:: Work to do ::
Please restate, exactly as written, the lines running from the beginning of the material through the line that has "bm, M['port_grey'], pj)" in it.

:: Data shown ::

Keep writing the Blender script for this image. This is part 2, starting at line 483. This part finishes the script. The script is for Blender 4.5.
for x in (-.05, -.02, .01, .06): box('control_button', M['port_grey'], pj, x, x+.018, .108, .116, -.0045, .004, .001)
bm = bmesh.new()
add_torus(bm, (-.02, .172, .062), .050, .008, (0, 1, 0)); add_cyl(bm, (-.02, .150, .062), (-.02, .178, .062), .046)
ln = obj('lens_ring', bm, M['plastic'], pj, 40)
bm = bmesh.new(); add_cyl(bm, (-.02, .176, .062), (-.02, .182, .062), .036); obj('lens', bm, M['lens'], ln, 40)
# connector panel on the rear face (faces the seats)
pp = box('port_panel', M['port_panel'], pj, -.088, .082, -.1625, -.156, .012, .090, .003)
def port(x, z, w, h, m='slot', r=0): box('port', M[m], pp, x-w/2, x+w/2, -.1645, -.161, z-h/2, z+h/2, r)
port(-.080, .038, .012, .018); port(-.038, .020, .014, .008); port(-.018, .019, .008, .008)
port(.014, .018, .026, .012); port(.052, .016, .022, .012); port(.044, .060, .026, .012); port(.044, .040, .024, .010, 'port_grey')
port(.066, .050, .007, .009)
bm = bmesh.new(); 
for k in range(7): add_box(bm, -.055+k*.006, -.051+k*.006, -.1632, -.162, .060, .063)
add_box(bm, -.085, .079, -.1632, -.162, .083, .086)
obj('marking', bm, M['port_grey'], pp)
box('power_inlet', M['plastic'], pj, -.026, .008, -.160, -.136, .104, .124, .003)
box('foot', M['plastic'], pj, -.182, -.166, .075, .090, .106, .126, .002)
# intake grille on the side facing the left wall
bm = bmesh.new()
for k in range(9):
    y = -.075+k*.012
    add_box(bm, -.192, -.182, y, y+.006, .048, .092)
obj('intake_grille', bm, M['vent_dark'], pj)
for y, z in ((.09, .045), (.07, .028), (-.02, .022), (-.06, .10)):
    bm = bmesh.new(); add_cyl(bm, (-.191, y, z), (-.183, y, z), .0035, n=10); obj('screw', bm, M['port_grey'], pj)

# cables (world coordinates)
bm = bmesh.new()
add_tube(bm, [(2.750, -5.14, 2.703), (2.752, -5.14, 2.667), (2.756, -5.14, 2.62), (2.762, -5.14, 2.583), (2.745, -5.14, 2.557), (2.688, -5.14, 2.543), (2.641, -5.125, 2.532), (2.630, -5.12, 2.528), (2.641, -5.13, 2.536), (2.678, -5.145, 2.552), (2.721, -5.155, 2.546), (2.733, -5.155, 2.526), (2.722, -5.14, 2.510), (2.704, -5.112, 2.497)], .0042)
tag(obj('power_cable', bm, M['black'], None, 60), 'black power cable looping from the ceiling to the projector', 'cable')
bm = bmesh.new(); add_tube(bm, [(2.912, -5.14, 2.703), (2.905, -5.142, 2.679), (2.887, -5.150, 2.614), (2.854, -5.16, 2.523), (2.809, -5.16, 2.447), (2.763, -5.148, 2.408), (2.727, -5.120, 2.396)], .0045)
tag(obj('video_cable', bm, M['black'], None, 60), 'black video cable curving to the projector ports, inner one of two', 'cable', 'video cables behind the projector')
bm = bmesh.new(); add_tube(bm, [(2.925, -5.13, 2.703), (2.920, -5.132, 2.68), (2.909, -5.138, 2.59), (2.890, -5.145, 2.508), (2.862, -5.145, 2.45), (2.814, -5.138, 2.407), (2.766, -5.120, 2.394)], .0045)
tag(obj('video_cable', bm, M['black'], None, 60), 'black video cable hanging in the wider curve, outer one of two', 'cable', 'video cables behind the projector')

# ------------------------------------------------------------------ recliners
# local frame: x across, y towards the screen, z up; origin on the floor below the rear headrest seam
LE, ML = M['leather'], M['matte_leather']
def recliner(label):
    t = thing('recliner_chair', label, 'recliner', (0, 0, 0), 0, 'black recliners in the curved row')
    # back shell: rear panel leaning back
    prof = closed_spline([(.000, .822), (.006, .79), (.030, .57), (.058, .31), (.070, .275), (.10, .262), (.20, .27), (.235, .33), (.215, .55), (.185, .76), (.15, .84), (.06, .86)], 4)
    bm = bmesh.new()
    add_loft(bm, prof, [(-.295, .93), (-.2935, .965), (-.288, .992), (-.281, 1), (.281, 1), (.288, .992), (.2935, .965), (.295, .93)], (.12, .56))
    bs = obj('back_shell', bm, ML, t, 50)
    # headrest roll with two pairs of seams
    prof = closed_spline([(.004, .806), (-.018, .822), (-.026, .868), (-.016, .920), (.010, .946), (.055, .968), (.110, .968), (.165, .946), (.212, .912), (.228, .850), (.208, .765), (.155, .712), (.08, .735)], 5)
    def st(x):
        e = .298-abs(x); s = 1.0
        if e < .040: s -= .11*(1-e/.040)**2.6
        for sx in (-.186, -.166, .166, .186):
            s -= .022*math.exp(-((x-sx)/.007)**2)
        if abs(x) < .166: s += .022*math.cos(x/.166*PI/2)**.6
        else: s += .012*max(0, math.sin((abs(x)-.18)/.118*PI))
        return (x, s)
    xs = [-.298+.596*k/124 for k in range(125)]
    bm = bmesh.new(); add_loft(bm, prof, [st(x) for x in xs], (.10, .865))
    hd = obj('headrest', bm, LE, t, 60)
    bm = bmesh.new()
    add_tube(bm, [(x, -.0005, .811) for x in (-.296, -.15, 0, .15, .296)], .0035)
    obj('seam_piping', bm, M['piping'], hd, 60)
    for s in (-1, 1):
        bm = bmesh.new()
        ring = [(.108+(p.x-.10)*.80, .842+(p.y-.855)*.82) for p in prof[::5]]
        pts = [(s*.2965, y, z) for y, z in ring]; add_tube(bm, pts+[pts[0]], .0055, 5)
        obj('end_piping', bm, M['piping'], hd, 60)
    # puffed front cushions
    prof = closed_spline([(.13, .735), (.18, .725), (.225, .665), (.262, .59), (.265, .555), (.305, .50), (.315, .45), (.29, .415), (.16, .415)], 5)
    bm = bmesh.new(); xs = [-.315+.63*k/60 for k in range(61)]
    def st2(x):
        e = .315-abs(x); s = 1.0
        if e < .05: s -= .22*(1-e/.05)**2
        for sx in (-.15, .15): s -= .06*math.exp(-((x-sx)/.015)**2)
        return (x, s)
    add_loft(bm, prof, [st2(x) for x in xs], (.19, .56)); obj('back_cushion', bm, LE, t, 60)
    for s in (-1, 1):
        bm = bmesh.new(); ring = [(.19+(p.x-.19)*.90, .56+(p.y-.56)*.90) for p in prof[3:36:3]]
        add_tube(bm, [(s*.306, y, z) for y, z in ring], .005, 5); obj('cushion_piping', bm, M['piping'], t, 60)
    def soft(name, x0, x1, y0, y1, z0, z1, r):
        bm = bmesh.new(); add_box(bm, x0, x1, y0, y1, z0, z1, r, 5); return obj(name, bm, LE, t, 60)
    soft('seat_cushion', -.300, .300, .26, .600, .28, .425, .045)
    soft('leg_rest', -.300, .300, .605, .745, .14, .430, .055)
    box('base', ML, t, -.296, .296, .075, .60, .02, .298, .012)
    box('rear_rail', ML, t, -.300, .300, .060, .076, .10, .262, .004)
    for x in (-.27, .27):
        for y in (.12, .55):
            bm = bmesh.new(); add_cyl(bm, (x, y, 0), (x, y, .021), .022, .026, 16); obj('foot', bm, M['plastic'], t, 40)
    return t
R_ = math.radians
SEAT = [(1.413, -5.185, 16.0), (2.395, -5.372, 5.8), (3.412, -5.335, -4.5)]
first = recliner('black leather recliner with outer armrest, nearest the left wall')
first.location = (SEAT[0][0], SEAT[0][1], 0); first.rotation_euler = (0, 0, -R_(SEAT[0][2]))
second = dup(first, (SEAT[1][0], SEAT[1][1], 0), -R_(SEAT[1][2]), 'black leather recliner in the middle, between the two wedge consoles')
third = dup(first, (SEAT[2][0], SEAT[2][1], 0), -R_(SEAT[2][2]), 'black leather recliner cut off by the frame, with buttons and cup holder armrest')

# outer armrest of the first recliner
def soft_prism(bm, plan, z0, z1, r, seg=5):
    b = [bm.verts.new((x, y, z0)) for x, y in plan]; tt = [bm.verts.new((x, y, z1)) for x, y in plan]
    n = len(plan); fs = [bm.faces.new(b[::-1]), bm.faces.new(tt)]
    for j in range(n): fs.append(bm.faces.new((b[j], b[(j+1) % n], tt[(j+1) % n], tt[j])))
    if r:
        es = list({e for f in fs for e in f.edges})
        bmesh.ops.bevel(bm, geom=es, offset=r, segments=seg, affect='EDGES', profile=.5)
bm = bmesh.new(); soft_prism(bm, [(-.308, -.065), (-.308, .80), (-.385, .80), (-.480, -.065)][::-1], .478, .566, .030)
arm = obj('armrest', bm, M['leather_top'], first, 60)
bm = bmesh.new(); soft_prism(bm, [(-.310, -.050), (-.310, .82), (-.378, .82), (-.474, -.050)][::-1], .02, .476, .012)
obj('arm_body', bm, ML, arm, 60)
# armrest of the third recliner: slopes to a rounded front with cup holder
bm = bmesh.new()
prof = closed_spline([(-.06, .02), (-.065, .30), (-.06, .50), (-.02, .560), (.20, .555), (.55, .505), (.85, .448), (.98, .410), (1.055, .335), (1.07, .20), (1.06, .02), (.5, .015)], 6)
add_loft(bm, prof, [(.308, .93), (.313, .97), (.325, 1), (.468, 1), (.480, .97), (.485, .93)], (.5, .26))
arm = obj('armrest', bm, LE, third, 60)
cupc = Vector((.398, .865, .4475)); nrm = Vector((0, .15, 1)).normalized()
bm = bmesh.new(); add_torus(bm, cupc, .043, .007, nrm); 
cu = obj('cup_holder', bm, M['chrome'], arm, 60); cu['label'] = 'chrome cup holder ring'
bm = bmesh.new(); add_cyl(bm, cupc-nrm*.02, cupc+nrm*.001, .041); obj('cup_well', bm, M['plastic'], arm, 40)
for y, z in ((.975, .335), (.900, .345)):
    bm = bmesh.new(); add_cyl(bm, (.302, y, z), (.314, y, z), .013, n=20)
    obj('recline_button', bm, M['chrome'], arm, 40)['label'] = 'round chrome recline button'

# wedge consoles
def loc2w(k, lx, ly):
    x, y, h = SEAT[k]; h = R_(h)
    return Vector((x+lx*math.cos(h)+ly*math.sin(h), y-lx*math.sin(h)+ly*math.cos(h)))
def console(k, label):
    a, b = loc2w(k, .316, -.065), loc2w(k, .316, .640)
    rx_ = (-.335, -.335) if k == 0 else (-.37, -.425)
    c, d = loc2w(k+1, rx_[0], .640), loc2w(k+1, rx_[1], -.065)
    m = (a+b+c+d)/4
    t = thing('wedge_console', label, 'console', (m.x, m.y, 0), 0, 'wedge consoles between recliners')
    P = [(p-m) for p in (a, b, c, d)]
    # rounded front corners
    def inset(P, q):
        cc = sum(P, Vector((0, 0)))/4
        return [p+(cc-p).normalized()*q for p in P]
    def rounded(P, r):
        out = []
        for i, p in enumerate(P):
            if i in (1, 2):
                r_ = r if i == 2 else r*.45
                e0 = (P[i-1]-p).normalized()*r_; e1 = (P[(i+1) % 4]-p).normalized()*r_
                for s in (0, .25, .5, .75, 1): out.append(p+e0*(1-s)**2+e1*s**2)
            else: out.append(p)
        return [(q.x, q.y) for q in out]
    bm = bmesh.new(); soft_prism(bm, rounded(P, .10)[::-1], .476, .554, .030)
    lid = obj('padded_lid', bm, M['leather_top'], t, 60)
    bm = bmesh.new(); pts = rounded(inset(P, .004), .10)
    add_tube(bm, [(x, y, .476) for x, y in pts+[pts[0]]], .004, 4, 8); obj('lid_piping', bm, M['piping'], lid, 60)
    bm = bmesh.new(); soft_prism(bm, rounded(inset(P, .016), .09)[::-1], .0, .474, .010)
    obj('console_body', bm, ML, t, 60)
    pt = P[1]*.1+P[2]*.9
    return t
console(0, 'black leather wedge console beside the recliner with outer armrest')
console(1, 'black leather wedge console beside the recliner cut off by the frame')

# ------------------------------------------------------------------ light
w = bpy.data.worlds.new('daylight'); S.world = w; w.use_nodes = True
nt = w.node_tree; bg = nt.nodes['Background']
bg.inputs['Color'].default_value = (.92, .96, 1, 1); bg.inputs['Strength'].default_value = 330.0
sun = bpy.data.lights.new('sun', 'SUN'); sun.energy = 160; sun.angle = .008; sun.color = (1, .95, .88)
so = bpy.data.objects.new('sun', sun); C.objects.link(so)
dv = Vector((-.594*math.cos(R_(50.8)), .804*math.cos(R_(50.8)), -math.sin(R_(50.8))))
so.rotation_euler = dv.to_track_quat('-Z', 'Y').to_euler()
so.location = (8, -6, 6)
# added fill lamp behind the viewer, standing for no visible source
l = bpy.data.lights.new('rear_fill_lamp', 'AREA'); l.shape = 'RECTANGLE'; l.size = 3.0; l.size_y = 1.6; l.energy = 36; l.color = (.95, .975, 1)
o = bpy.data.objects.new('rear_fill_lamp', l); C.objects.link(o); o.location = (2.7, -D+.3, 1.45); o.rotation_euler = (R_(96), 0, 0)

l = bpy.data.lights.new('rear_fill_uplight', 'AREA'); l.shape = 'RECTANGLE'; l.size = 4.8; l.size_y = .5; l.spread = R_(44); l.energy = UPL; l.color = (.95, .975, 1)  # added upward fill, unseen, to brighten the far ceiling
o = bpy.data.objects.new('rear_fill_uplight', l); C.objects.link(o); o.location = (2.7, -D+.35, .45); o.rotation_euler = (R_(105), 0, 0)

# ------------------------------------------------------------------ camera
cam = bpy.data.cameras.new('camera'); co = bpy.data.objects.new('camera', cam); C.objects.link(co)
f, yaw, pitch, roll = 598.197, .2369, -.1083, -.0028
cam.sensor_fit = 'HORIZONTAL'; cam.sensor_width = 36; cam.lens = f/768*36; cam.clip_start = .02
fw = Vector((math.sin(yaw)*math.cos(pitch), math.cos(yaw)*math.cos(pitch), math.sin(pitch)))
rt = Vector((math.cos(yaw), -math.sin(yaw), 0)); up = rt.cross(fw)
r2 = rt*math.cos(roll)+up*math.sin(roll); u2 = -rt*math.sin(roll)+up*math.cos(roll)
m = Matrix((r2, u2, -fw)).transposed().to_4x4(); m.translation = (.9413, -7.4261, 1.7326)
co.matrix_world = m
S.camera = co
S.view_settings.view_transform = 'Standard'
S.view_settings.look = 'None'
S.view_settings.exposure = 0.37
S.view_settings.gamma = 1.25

:: Solution for this exercise ::
Keep writing the Blender script for this image. This is part 2, starting at line 483. This part finishes the script. The script is for Blender 4.5.
for x in (-.05, -.02, .01, .06): box('control_button', M['port_grey'], pj, x, x+.018, .108, .116, -.0045, .004, .001)
bm = bmesh.new()
add_torus(bm, (-.02, .172, .062), .050, .008, (0, 1, 0)); add_cyl(bm, (-.02, .150, .062), (-.02, .178, .062), .046)
ln = obj('lens_ring', bm, M['plastic'], pj, 40)
bm = bmesh.new(); add_cyl(bm, (-.02, .176, .062), (-.02, .182, .062), .036); obj('lens', bm, M['lens'], ln, 40)
# connector panel on the rear face (faces the seats)
pp = box('port_panel', M['port_panel'], pj, -.088, .082, -.1625, -.156, .012, .090, .003)
def port(x, z, w, h, m='slot', r=0): box('port', M[m], pp, x-w/2, x+w/2, -.1645, -.161, z-h/2, z+h/2, r)
port(-.080, .038, .012, .018); port(-.038, .020, .014, .008); port(-.018, .019, .008, .008)
port(.014, .018, .026, .012); port(.052, .016, .022, .012); port(.044, .060, .026, .012); port(.044, .040, .024, .010, 'port_grey')
port(.066, .050, .007, .009)
bm = bmesh.new(); 
for k in range(7): add_box(bm, -.055+k*.006, -.051+k*.006, -.1632, -.162, .060, .063)
add_box(bm, -.085, .079, -.1632, -.162, .083, .086)
obj('marking', bm, M['port_grey'], pp)
box('power_inlet', M['plastic'], pj, -.026, .008, -.160, -.136, .104, .124, .003)
box('foot', M['plastic'], pj, -.182, -.166, .075, .090, .106, .126, .002)
# intake grille on the side facing the left wall
bm = bmesh.new()
for k in range(9):
    y = -.075+k*.012
    add_box(bm, -.192, -.182, y, y+.006, .048, .092)
obj('intake_grille', bm, M['vent_dark'], pj)
for y, z in ((.09, .045), (.07, .028), (-.02, .022), (-.06, .10)):
    bm = bmesh.new(); add_cyl(bm, (-.191, y, z), (-.183, y, z), .0035, n=10); obj('screw', bm, M['port_grey'], pj)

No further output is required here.